Bail, Martin Luther King, Jr., and Pretrial Justice

I suppose it's fitting that I would post my first blog about bail and pretrial justice on the holiday to honor Dr. Martin Luther King, Jr. That's because, in many ways, the pretrial justice reform movement of this century is akin to the civil rights movement of the 20th Century, with committed individuals urging cultural changes to a system manifested by disparate state laws, unlawful practices, and uniformed officials pursuing policies that negatively affect basic human rights. That era, too, had its success stories -- model jurisdictions -- that people could look to for guidance leading toward a nation of justice for all people, including the most vulnerable among us.

During the mid 20th Century, many people credited Dr. King with creating those models by traveling to assist and support individual jurisdictions as crises would erupt. Naturally, people began to equate Dr. King with the proverbial Good Samaritan, who stopped to help a single traveler who was robbed and beaten on the Road to Jericho. To this comparison, he reportedly replied as follows to his friend and fellow civil rights leader, Andrew Young:


"I think the Good Samaritan is a great individual.

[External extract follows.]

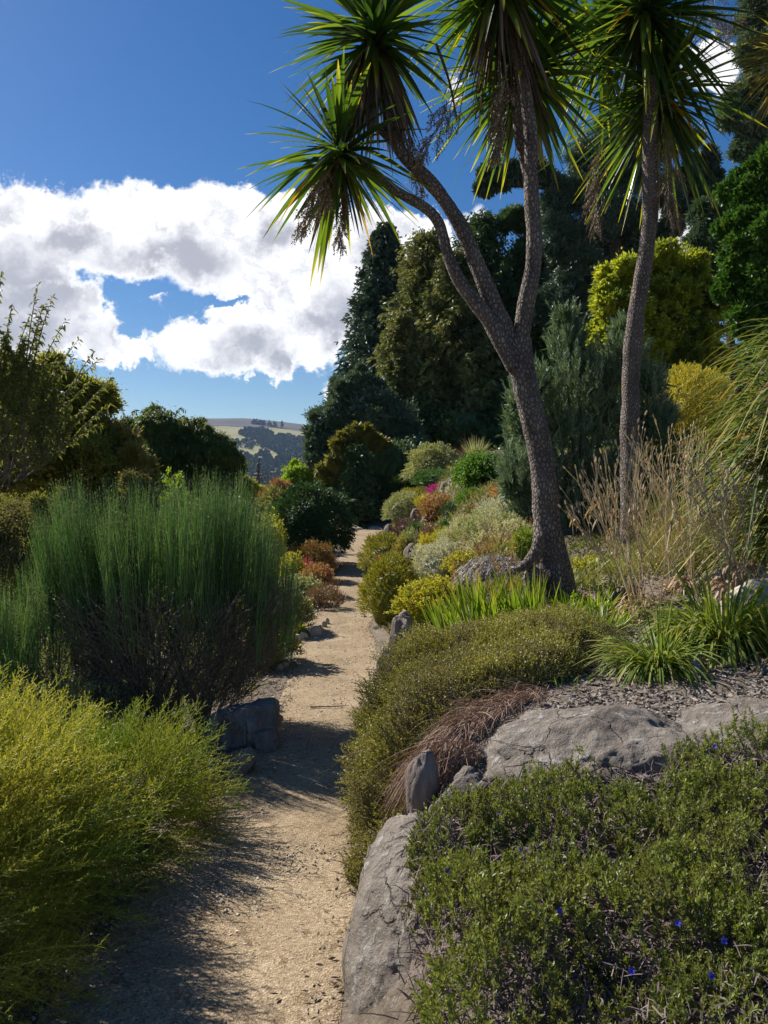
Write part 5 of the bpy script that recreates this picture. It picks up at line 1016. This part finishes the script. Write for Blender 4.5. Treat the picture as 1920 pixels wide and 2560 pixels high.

I, of course, like and respect the Good Samaritan . . . but I don't want to be a Good Samaritan. You see . . . I am tired of picking up people along the Jericho Road. I am tired of seeing people battered and bruised and bloody, injured and jumped on, along the Jericho Roads of life. This road is dangerous. I don't want to pick up anyone else, along this Jericho Road; I want to fix . . . the Jericho Road. I want to pave the Jericho Road, add street lights to the Jericho Road; make the Jericho Road safe (for passage) by everybody." 

Like the ancient road to Jericho, the road to pretrial justice is in need of a global fix. It's not enough that we see one jurisdiction here, one there, doing good work to make the administration of bail more legal, rational, transparent, and fair. We need big projects -- national and state-wide in scope -- to fix the the problems associated with bail that have plagued America since even before its founding. 

In 1951, Judge Learned Hand stated, "If we are to keep our democracy, there must be one commandment: Thou shalt not ration justice." He said it when speaking about poverty and legal aid, but the quote took on a new life in the first generation of bail reform in the 1960s. It's quite simple -- the traditional system of using money at bail makes it so only those with means can obtain pretrial freedom, a right that each of us holds in the vast majority of cases. Money bail rations justice so that only the rich receive it. This is wrong, and if Dr. King were here today, I think he would agree.